The five confessed to prosecutors that they did falsify registration documents concerning fishermen brought in from mainland China. But they also said that some mainland fishermen enjoyed privileges and can hardly be supervised.

Led by prosecutors, close to 300 investigators, police, and coast guards conducted surprise identity checks of Chinese fishermen hired by Taiwan fishing firms and presently dwelling at an inland shelter in western Suao Harbor.

As a result, prosecutors found there were 46 problem mainland fishermen.
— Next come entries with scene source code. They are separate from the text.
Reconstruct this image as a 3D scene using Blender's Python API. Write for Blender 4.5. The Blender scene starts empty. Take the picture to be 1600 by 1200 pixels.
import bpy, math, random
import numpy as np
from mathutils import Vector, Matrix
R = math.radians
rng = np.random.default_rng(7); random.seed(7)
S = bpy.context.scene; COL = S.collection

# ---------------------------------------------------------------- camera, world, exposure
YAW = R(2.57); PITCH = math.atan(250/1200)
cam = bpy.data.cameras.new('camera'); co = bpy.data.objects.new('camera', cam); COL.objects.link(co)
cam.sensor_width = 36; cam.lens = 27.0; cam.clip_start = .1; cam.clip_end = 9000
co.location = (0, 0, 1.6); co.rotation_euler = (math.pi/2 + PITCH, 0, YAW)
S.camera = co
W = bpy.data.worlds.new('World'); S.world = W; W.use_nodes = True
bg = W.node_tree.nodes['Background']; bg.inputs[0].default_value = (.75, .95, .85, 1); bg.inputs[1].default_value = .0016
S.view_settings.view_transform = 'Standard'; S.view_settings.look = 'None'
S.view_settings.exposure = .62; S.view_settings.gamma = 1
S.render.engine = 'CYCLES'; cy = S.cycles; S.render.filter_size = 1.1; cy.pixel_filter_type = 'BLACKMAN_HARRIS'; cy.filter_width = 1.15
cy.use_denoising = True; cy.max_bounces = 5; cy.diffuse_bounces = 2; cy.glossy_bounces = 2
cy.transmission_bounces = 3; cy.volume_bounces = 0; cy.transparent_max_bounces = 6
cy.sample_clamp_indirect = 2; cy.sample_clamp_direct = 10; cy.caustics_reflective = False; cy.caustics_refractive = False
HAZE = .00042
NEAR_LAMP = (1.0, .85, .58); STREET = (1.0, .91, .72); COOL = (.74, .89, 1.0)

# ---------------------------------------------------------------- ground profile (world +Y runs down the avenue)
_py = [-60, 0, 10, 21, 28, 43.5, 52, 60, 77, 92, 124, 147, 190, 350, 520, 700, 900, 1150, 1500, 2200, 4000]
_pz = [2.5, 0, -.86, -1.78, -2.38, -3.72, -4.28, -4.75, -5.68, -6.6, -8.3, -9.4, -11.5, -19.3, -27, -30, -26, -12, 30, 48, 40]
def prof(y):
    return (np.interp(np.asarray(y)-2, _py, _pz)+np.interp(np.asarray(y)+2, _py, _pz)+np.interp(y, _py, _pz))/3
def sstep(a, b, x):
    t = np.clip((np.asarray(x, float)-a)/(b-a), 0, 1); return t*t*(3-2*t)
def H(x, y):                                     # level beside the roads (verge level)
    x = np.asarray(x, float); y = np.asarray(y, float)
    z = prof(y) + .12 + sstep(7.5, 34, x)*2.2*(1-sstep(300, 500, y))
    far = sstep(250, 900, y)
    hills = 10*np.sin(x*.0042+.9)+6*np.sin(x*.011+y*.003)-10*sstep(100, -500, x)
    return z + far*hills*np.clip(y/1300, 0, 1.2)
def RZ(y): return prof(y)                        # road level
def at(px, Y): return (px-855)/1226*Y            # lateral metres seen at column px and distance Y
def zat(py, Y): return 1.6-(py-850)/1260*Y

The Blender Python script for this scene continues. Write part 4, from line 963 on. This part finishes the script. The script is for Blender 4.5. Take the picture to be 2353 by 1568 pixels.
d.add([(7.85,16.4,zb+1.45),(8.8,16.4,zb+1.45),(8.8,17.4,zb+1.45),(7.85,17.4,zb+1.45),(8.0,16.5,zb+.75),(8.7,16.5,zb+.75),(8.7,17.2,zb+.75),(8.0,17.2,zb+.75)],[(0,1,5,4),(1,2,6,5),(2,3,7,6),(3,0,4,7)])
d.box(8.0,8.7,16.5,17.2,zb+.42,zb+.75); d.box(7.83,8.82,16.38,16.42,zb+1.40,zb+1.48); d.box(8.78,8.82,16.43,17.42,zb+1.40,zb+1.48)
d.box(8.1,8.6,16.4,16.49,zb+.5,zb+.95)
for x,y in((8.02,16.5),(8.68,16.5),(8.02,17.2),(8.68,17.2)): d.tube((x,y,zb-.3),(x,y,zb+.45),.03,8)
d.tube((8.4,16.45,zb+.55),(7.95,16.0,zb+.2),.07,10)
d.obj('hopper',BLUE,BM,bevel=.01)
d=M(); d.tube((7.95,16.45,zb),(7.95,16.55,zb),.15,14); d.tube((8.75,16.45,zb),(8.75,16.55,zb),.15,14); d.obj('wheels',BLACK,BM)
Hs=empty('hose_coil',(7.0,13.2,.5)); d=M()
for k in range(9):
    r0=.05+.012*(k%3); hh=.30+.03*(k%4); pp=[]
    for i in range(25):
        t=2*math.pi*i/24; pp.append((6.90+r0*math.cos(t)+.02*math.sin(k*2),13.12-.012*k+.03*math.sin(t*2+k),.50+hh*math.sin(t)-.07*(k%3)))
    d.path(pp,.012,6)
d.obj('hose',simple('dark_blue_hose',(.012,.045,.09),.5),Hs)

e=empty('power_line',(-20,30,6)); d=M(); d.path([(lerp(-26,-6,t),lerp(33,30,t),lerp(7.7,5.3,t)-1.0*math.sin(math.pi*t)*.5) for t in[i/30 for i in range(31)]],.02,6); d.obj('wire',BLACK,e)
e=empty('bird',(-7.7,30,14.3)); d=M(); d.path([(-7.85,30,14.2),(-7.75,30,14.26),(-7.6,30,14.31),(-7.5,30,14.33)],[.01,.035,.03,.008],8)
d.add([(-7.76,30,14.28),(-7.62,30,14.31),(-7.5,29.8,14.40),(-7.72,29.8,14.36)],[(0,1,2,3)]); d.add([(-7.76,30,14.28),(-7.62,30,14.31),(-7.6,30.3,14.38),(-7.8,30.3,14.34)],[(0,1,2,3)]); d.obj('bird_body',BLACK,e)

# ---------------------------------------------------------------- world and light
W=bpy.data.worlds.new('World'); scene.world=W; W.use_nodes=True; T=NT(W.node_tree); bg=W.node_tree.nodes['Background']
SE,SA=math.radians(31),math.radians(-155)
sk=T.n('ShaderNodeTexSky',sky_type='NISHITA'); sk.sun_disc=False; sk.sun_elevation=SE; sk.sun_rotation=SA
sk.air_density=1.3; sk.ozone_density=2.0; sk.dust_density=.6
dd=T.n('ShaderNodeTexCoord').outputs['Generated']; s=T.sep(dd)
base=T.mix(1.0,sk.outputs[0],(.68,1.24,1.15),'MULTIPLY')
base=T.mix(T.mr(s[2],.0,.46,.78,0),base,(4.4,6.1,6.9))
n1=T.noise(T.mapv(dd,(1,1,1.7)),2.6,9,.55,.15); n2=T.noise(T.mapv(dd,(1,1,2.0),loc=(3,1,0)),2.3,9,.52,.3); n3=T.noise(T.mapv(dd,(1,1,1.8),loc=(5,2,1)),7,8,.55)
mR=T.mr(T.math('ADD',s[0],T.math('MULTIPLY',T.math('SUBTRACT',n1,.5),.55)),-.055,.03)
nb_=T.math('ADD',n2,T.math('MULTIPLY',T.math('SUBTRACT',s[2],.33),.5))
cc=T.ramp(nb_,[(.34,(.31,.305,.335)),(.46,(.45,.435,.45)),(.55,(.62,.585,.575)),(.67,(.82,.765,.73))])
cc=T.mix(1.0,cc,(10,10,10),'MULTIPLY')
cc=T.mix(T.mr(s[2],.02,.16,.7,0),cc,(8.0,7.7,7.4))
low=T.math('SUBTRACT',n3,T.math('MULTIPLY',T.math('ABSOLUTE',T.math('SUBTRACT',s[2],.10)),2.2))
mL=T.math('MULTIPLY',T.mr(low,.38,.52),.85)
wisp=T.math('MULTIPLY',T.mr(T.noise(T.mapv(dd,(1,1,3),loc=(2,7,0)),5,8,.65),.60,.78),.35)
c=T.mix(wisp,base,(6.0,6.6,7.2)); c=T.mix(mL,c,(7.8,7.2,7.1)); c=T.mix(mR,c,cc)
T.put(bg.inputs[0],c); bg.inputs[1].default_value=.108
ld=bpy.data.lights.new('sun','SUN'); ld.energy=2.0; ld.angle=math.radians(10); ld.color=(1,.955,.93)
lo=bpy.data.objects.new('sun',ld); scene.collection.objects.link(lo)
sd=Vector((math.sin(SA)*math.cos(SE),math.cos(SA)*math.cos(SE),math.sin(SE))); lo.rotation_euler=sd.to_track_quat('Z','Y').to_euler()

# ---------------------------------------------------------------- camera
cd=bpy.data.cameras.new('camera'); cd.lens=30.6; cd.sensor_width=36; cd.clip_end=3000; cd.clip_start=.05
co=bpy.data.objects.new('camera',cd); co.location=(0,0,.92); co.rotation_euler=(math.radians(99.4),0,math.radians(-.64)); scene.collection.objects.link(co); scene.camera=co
One of them, identified as We Wen-chung, had been repatriated back to mainland China, but he still remains in Taiwan.

Prosecutors said that records show more than 2,000 Chinese fishermen were brought to Suao area but about 1,000 of them are missing.

They suspect that the missing men could have taken up jobs elsewhere.

Prosecutors also raided the office of Hailun Ltd., which functions as a brokerage agency to hire the low-cost fishermen for Taiwan fishing firms that cannot afford to employ local people.

The evidences gathered included some forged identity documents and blank ID badges to be used by Chinese fishermen.

Hu Shih-kuang, owner of Hailun, and his two sons plus two company employees were detained for further investigation.

National security agencies have expressed their concern about possible security breaches in the hiring of Chinese fishermen, who could pose a security threat.

Legitimate Chinese fishermen working for fishing companies are housed in a dormitories under tight supervision whenever they return ashore.